TASK STATEMENT: It is required that the lines from the top of the listing through the line with "1.86, .42, .12, M['mortar_back'], 3)" be reproduced exactly, excluding pictures.

········

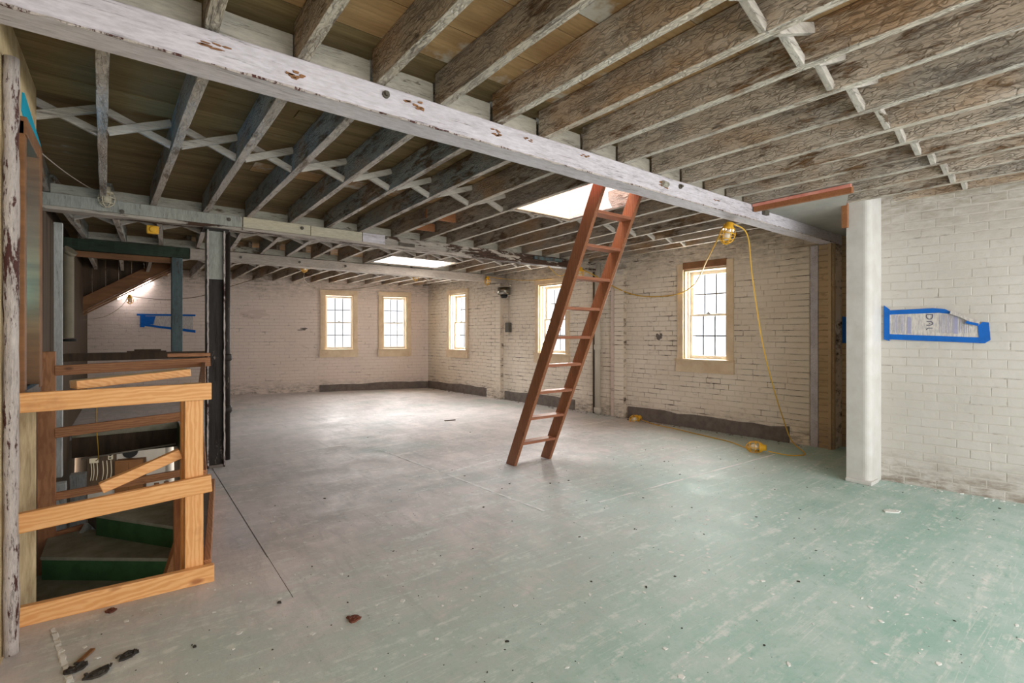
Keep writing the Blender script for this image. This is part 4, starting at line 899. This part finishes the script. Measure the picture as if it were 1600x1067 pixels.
m = MB(); m.bar((4.02, 6.97, .008), (4.20, 6.94, .008), .03, .012, seg=2, jit=.001); tag(m.build('wood_splinter', M['dark_board']), 'small dark stick on the grey floor beyond the ladder', 'splinter')

# bare patches where the paint has come away from the bricks
def bare_patch(wall, o, ang, u, z, w, h, mat, seed):
    q = random.Random(seed); m = MB()
    for _ in range(9):
        cu, cz = u + q.uniform(-w, w) * .6, z + q.uniform(-h, h) * .6; k = 7; pts = []
        for i in range(k):
            t = 2 * math.pi * i / k; rr = q.uniform(.5, 1) * .45; pts.append((cu + w * rr * math.cos(t), cz + h * rr * math.sin(t)))
        y = -.0065 - q.random() * .001
        m.add([(a, y, b) for a, b in pts] + [(a, .0, b) for a, b in pts], [tuple(range(k))] + [(i, i + k, (i + 1) % k + k, (i + 1) % k) for i in range(k)])
    m.build('bare_patch', mat, wall)
wr, wb = bpy.data.objects['wall_right'], bpy.data.objects['wall_back']
bare_patch(wr, RW0, RWA, 6.86, 1.36, .07, .07, M['cement'], 1)
bare_patch(wb, BW0, BWA, 5.12, 1.52, .13, .04, M['cement'], 2)
bare_patch(wb, BW0, BWA, 4.0, 1.86, .42, .12, M['mortar_back'], 3)

# chips in the paint of the long white beam
q = random.Random(9)
for x, z, w, h in ((.62, 2.565, .10, .03), (1.19, 2.60, .09, .035), (1.70, 2.58, .07, .03), (1.95, 2.60, .05, .02), (3.32, 2.575, .09, .04), (2.45, 2.61, .06, .02), (.28, 2.58, .10, .02), (4.1, 2.58, .07, .02)):
    m = MB()
    for _ in range(7):
        cx, cz = x + q.uniform(-w, w) * .6, z + q.uniform(-h, h) * .55; k = 6; pts = []
        for i in range(k):
            t = 2 * math.pi * i / k; rr = q.uniform(.3, 1) * .3; pts.append((cx + w * rr * math.cos(t), cz + h * rr * math.sin(t) * .8))
        m.add([(a, 2.3535, b) for a, b in pts] + [(a, 2.362, b) for a, b in pts], [tuple(range(k))] + [(i, i + k, (i + 1) % k + k, (i + 1) % k) for i in range(k)])
    tag(m.build('bare_chips', M['trim_brown'], b1), kind='stuff')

········

COMPLETED EXERCISE:
Keep writing the Blender script for this image. This is part 4, starting at line 899. This part finishes the script. Measure the picture as if it were 1600x1067 pixels.
m = MB(); m.bar((4.02, 6.97, .008), (4.20, 6.94, .008), .03, .012, seg=2, jit=.001); tag(m.build('wood_splinter', M['dark_board']), 'small dark stick on the grey floor beyond the ladder', 'splinter')

# bare patches where the paint has come away from the bricks
def bare_patch(wall, o, ang, u, z, w, h, mat, seed):
    q = random.Random(seed); m = MB()
    for _ in range(9):
        cu, cz = u + q.uniform(-w, w) * .6, z + q.uniform(-h, h) * .6; k = 7; pts = []
        for i in range(k):
            t = 2 * math.pi * i / k; rr = q.uniform(.5, 1) * .45; pts.append((cu + w * rr * math.cos(t), cz + h * rr * math.sin(t)))
        y = -.0065 - q.random() * .001
        m.add([(a, y, b) for a, b in pts] + [(a, .0, b) for a, b in pts], [tuple(range(k))] + [(i, i + k, (i + 1) % k + k, (i + 1) % k) for i in range(k)])
    m.build('bare_patch', mat, wall)
wr, wb = bpy.data.objects['wall_right'], bpy.data.objects['wall_back']
bare_patch(wr, RW0, RWA, 6.86, 1.36, .07, .07, M['cement'], 1)
bare_patch(wb, BW0, BWA, 5.12, 1.52, .13, .04, M['cement'], 2)
bare_patch(wb, BW0, BWA, 4.0, 1.86, .42, .12, M['mortar_back'], 3)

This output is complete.